Thursday, February 03, 2011

Stuck inside of Phoenix with the Dallas blues again.

An avid supporter of "cruising around", i am never without my beloved ipod. Any missed turn, any "long-cut" is like a fresh blanket out of the dryer in the middle of a blizzard. Stress i've known has always been alleviated by a long, aimless drive. I suppose this derives from spending most of my teenage years being grounded and having my family errands as my only form of freedom. At which point i'd take the longest route possible to and from my destination.
The only unsettling feeling is the pitch black sensation that sinks in my stomach and spreads out inside of me when i turn around and head back home.
Today's drive took me past mountains that hugged the road and seemed to curve out endlessly across the lip of the sky. The litter of outlet malls and fast-food chains filtered out as cacti and sandy hills began to trickle in. Not to be compared to the big luscious, earthy hills of Texas flooded with trees and wild flowers but, a beauty in it's own right. My longing for Texas has subsided a bit but I can still feel part of myself not completely here.
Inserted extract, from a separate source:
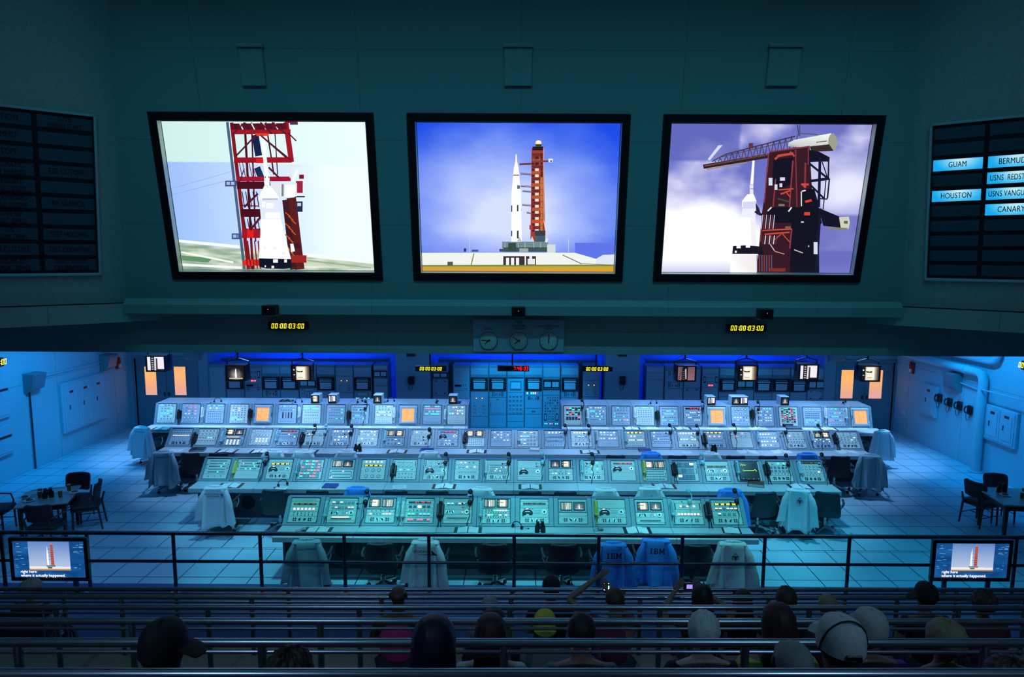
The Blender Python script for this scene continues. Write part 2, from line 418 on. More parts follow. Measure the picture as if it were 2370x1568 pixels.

This is why people never move to places far away from home where they know no one. But, regardless of my outer demeanor, I am still fighting against everything i feel growing brown and neutral inside of me. The numbing sensation of the days bleeding out in to one another is somewhat kind but they bring with them a slight pessimism. It has not yet overshadowed the optimistic glow of who i know i am but, unless i keep wearing myself out against the daily battles - it will drown me.
I was not raised to give up on myself and i have not forgotten those values. But, when does it get easier and what am i not throwing enough effort at?